Ne pensez-vous pas que le départ de certaines personnalités à droite chez Emmanuel Macron pourrait participer à la régénérescence intellectuelle de la droite ?

Je ne pense pas que cela soit le cas, même s’il est nécessaire qu’une régénérescence intellectuelle de la droite – et de la gauche aussi – ait lieu. Il faut qu’il y ait, en permanence dans une démocratie, une effervescence pour qu’il puisse y avoir une régénérescence. Ce qui doit participer de cette effervescence et de cette régénérescence, ce ne sont pas des ralliements individuels à un projet ambigu et contradictoire, qui est celui d’Emmanuel Macron, mais l’analyse de la situation et de l’état du pays afin de proposer des solutions concrètes et adéquates. Nous n’avons pas, pour le moment, trouvé mieux afin de faire valoir le bien commun.
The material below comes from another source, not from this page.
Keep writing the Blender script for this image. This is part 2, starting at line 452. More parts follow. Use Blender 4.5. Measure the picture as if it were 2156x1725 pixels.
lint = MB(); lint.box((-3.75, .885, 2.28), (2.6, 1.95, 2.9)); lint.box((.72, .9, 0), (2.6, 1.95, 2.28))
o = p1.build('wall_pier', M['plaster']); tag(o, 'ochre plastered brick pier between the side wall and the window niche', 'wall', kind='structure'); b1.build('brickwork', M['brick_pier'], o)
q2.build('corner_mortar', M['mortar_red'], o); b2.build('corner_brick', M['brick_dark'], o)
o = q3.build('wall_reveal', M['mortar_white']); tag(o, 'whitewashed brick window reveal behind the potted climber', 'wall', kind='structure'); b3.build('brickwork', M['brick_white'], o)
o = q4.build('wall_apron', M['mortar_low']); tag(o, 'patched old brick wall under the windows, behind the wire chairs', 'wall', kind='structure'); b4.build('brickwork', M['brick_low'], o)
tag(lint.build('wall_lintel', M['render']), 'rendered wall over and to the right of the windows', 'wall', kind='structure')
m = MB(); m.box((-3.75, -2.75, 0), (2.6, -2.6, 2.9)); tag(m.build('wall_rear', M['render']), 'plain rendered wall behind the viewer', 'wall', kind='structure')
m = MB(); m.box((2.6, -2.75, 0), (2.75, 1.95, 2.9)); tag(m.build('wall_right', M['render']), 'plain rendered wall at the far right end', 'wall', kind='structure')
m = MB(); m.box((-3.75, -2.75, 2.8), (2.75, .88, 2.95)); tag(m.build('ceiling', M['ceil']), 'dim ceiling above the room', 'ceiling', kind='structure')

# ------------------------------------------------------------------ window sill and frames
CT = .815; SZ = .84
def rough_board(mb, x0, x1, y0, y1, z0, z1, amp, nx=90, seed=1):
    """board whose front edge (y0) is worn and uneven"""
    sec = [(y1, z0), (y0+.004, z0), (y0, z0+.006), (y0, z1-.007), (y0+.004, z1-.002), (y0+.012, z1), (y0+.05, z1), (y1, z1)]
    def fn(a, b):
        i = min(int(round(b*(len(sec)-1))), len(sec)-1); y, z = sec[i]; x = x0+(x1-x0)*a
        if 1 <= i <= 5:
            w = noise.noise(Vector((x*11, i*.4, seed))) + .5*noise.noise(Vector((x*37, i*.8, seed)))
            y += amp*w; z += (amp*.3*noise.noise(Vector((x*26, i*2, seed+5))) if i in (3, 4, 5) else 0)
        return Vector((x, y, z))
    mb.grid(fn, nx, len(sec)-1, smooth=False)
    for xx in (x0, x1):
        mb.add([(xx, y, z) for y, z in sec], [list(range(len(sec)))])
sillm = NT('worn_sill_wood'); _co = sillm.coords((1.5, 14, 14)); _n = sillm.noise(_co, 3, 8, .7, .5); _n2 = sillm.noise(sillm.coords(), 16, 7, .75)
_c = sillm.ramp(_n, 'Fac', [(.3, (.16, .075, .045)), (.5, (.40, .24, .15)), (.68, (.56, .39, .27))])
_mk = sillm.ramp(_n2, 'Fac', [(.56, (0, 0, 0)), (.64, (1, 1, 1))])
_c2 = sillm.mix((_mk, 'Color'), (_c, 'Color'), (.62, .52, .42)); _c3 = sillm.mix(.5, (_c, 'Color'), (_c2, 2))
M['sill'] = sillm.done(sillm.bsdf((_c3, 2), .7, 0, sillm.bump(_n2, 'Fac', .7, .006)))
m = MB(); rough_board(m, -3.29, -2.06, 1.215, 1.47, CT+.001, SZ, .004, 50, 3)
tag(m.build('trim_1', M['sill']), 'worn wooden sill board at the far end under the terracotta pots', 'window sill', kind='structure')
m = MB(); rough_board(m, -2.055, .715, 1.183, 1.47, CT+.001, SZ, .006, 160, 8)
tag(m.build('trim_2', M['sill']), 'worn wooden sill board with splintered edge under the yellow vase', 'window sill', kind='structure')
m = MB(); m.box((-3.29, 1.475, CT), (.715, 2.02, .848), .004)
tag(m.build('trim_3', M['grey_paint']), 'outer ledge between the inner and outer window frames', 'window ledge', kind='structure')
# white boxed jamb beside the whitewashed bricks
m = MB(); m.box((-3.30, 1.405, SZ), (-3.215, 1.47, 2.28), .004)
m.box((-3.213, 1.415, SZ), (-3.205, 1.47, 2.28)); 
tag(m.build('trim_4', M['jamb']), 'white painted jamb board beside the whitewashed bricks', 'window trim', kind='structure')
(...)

L’élection d’un président de 39 ans incarne la nécessité d’un renouvellement des générations mais celui-ci n’est pas un vrai renouvellement s’il ne se fait pas sur un débat politique et philosophique intense, qui part des constats de la réalité et des propositions avancées pour faire avancer les choses. S’il y avait un agglomérat d’envies ou d’ambitions autour d’Emmanuel Macron, de gauche et de droite, sans vertèbre politique, ni alternative possible, on risquerait d’avoir une sorte d’agglomérat au pouvoir avec des politiques contradictoires, cantonnant ainsi les oppositions aux extrémités, avec un pôle autour de Jean-Luc Mélenchon et un autre autour de Marine Le Pen. Si nous ne gagnons pas les législatives, il faut que nous parvenions à construire une offre politique régénérée, très en phase avec la société du XXIe siècle, et que nous ne tombions pas dans le piège d’avoir un agrégat mou au pouvoir et des alternatives uniquement portées par les extrêmes. 
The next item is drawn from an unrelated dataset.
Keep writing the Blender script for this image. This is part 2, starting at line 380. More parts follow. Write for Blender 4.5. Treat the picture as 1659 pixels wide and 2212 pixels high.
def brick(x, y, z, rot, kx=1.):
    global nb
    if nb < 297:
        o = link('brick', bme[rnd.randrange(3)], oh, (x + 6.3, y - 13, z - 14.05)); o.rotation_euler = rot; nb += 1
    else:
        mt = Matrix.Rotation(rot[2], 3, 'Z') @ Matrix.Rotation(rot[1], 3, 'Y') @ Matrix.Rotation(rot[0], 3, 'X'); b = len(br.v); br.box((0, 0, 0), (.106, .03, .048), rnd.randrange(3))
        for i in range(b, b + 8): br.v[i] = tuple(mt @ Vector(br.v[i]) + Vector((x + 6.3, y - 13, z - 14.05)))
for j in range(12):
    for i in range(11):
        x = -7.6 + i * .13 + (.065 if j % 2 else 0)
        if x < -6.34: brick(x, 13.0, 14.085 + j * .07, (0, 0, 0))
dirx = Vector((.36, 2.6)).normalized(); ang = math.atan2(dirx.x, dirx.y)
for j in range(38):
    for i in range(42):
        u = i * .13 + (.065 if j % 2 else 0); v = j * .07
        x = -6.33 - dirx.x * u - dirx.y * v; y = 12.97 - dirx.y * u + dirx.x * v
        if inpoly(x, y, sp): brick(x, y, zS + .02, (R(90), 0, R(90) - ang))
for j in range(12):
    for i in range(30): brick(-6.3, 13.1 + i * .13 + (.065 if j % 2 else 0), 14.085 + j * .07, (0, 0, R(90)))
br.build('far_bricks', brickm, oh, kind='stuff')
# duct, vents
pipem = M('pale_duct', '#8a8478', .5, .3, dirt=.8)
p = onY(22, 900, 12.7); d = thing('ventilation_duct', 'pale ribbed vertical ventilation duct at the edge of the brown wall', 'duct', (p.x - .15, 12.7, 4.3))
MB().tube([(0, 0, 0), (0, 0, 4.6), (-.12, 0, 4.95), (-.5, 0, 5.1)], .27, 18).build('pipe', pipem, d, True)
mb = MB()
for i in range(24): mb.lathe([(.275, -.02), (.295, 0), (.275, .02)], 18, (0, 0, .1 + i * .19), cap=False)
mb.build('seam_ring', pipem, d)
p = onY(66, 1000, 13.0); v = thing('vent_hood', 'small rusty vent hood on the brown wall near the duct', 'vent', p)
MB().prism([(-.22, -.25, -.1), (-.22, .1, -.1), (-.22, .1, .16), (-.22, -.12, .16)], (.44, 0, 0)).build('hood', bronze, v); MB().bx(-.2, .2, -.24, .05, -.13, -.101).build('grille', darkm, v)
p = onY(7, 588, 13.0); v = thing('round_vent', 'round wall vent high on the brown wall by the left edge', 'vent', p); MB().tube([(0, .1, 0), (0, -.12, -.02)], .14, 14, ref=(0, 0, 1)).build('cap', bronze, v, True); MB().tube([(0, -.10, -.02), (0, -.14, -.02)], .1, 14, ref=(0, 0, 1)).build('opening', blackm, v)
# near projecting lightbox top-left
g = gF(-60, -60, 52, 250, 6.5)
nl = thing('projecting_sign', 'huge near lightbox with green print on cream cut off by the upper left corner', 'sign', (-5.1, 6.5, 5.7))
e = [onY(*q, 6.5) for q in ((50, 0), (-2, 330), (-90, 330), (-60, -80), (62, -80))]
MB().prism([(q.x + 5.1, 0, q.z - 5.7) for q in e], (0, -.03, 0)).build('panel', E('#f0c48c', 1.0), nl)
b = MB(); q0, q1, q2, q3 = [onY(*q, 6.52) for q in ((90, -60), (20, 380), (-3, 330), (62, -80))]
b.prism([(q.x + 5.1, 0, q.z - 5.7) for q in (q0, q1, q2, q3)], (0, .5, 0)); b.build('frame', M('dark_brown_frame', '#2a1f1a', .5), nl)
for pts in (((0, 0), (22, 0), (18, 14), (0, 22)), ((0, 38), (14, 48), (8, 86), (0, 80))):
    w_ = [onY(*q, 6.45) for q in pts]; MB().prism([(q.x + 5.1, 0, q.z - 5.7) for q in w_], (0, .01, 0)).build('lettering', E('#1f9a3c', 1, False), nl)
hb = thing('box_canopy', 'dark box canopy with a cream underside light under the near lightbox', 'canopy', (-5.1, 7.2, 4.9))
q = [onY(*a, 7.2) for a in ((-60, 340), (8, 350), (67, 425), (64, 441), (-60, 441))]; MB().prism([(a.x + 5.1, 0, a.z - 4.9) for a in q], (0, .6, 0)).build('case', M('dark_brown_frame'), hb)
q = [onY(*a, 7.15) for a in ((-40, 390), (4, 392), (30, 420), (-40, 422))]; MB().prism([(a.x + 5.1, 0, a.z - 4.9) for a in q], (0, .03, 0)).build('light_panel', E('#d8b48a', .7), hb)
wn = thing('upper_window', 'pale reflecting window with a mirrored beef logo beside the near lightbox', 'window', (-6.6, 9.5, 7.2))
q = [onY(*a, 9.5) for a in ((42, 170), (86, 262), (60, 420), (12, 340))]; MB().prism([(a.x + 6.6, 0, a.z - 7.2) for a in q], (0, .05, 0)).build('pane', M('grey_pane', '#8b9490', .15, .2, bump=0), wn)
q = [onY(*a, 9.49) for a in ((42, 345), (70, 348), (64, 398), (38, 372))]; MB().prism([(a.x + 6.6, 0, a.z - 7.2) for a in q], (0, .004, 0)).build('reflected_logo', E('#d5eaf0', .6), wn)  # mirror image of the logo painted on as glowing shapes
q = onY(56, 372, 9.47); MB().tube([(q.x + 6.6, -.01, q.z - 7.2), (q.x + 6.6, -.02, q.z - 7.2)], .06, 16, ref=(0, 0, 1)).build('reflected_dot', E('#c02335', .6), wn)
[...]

Dans une interview accordée au Figaro ce vendredi, Xavier Bertrand précise les "importantes différences de fond" qui existent entre la droite et Emmanuel Macron, parmi lesquelles notamment la position à adopter face au terrorisme et à la menace islamiste, la prise en compte de "la France populaire, des oubliés de la mondialisation, des villages, de la ruralité", ou encore l'augmentation du pouvoir d'achat des Français. Partagez-vous son analyse ? Que pourrait-il être possible de reconstruire à droite à partir de ces différences ? 

La voix de Xavier Bertrand est importante car c’est une personnalité modérée, qui ne peut pas être considérée comme celle d’une opposition systématique. Pourtant, son approche est très claire.

Nous devons réussir à rendre intelligible, crédible, audible notre projet pour montrer qu’il est possible d’aborder la mondialisation de façon gagnante et équitable. Entre le mondialisme béat de certains et l’isolationnisme suicidaire que l’on retrouve à l’extrême droite – et parfois à l’extrême gauche – il existe une autre voie, celle qui dit que la mondialisation n’est ni gentille, ni méchante, mais un fait structurel, avec ses retours de balancier ; structurellement, il y a une liberté d’échanges, avec des flux de biens, de services, mais aussi culturels, philosophiques. Il s’agit de faire de la singularité française non pas un instrument démagogique de repli sur soi, mais un instrument de prospérité et de conquête. C’est pour cela qu’il faut gagner en compétitivité, qu’il faut faire entendre la voix de la France dans le cadre des négociations internationales pour qu’il puisse y avoir réciprocité dans les échanges. Il est impératif de régénérer la construction européenne, d’en modifier le logiciel afin de la sauver. C’est ce débat-là que nous devons avoir, de façon dense, à droite. 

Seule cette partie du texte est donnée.